Posted by Richard on December 20, 2006

Last week, former Republican Congressman Bob Barr switched to the Libertarian Party. He not only joined the LP, he immediately became a Life Member and a leader, joining the Libertarian National Committee as Region 4 (Southeast) representative. Barr told Reason that he left the GOP for the LP in order to save the Constitution and preserve liberty:

I chose to join the Libertarian Party because at this time in our nation’s history, it’s fundamentally essential to join a party, work with a party, that’s 100 percent committed to protecting liberty. As great as the Republican Party is — and I have been fortunate to work with that party for many years and still have the highest regard for it — the Constitution is under such assault in this day and age. In order to have any chance of saving the Constitution and our civil liberties, we need a party dedicated to that cause.

Bruce Bartlett thinks Barr made a terrible mistake.
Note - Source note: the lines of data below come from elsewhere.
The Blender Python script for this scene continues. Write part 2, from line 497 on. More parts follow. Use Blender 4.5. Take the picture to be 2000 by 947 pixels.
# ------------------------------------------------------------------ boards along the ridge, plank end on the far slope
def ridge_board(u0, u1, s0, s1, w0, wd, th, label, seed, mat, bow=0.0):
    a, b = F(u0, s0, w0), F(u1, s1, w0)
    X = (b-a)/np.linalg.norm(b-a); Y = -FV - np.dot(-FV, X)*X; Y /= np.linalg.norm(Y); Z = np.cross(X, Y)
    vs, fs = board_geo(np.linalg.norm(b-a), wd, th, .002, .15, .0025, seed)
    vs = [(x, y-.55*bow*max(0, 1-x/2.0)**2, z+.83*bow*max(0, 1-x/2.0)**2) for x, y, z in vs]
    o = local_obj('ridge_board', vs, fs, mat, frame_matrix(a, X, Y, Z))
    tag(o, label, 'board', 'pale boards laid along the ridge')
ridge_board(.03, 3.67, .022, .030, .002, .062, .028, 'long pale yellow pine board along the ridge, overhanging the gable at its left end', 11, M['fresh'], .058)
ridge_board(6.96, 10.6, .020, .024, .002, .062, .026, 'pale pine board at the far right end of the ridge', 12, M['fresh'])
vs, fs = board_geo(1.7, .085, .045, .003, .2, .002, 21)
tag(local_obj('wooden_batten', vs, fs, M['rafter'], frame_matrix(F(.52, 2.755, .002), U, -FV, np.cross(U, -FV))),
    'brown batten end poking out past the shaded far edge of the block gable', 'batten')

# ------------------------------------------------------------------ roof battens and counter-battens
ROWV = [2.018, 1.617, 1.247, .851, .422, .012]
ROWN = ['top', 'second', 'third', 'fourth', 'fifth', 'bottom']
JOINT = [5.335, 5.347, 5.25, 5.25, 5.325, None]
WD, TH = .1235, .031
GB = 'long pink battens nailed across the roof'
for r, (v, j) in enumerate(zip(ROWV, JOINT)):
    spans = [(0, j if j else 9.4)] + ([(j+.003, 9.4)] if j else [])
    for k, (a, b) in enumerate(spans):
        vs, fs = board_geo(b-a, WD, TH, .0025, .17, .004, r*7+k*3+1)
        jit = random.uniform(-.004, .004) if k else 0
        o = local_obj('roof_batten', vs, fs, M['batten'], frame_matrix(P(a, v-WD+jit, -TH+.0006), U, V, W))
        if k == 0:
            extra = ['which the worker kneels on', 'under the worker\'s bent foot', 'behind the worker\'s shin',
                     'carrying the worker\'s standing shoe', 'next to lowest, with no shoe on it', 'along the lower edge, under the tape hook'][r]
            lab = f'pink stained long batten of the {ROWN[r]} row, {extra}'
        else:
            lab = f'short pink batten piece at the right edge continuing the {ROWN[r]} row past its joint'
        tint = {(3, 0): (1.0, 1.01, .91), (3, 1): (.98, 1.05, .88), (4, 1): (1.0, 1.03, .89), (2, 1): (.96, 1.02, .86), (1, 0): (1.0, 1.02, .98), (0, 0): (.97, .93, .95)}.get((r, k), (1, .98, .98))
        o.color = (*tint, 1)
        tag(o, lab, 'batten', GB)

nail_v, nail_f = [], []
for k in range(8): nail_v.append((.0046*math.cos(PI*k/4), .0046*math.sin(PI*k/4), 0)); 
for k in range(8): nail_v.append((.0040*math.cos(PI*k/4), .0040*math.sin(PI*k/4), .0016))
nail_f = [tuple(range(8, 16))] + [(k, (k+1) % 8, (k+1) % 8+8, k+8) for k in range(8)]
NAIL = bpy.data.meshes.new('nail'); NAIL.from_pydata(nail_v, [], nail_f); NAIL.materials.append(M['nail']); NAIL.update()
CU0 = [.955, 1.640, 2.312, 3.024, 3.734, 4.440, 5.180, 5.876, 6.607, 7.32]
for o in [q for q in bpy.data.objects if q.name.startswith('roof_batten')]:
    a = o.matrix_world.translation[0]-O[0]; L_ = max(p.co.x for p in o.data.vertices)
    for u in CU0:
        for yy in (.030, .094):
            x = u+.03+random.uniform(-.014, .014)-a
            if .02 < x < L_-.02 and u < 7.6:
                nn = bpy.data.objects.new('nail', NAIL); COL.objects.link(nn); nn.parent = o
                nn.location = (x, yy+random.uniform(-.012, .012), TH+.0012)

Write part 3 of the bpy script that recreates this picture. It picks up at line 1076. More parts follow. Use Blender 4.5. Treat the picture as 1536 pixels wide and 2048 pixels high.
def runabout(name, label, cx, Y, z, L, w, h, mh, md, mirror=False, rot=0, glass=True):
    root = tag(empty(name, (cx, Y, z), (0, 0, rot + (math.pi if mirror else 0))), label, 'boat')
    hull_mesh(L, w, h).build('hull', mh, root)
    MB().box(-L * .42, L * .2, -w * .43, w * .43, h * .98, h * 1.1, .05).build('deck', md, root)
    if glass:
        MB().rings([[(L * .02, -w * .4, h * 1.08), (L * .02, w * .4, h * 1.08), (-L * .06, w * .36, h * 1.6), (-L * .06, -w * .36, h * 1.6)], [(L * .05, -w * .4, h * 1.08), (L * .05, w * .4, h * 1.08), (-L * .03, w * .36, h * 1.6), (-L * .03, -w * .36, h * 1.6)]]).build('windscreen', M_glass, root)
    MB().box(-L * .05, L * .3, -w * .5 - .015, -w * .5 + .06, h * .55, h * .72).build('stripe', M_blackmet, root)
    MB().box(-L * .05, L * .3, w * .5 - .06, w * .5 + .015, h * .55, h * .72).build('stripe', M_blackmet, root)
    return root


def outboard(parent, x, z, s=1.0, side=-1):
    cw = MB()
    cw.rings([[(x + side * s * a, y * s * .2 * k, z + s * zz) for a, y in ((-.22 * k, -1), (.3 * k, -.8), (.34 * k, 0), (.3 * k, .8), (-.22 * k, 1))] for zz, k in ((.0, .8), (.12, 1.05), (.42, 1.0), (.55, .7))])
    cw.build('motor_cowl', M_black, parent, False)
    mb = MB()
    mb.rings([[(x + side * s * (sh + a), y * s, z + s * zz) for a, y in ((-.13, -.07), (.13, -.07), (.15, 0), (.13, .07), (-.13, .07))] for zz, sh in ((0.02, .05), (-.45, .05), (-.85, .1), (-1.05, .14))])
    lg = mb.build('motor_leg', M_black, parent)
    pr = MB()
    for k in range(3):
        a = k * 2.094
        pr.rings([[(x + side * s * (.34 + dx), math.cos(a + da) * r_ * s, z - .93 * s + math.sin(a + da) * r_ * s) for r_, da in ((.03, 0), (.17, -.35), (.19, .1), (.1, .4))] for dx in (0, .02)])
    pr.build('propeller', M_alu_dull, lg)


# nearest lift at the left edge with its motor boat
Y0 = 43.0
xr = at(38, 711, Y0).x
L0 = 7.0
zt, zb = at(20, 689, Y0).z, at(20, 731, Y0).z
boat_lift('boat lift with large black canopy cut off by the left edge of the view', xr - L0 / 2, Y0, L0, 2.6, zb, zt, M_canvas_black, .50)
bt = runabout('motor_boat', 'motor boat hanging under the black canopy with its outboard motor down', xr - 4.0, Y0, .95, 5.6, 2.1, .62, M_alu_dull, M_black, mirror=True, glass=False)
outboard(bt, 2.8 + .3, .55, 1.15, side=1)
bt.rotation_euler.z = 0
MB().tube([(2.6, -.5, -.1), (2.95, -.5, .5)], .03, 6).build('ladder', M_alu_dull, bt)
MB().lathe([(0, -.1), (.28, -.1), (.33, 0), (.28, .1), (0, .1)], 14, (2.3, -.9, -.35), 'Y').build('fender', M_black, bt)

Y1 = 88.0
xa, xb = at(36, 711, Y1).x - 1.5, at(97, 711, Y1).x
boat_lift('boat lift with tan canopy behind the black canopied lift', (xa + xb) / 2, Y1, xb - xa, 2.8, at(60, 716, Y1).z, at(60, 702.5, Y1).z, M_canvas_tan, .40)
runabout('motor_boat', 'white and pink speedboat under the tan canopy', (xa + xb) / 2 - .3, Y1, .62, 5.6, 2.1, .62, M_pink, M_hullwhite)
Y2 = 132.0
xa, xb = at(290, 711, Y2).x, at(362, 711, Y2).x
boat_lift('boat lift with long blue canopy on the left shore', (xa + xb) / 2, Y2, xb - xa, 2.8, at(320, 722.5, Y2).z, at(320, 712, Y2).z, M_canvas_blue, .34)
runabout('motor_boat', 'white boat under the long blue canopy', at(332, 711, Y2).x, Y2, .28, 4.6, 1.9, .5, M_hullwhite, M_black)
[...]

According to Bartlett, joining the LP actually hurts the cause of liberty instead of helping it. His opinion of the party and the effect it has on the political debate isn’t kind:

Over the years, I have known a great many people who have flirted with the Libertarian Party, but were ultimately turned off by its political impotence and immaturity. C-SPAN runs Libertarian conventions, and viewers can see for themselves how unserious and childish they are. They show that the Libertarian Party is essentially a high-school-level debating club where only one question is ever debated — who is the purest libertarian, and what is the purest libertarian position?

At times, serious people have tried to get control of the Libertarian Party and make it a viable organization. But in the end, the crazies who like the party just as it is have always run them off. In the process, however, they have also run off millions of voters who have supported libertarian candidates at one time or another. After realizing what a waste of time the Libertarian Party is, many became disengaged from politics and don’t vote at all.

The result has been that libertarian-leaning activists have been drawn away from the Republican Party and the Democratic Party by the Libertarian Party, leaving the major parties with fewer libertarians. In other words, both major parties have fewer libertarians than they would without the Libertarian Party, meaning that the net result of the party has been to make our government less libertarian than it would otherwise be.

Bartlett wants the LP to disappear completely and be replaced by an advocacy group like the NRA, complete with lobbyists, advertising, and focused campaign contributions. I’m not entirely persuaded, but I must admit that in the last few years, I’ve focused my attention — and money — on organizations like Cato, the Institute for Justice, and the Club for Growth, not the LP.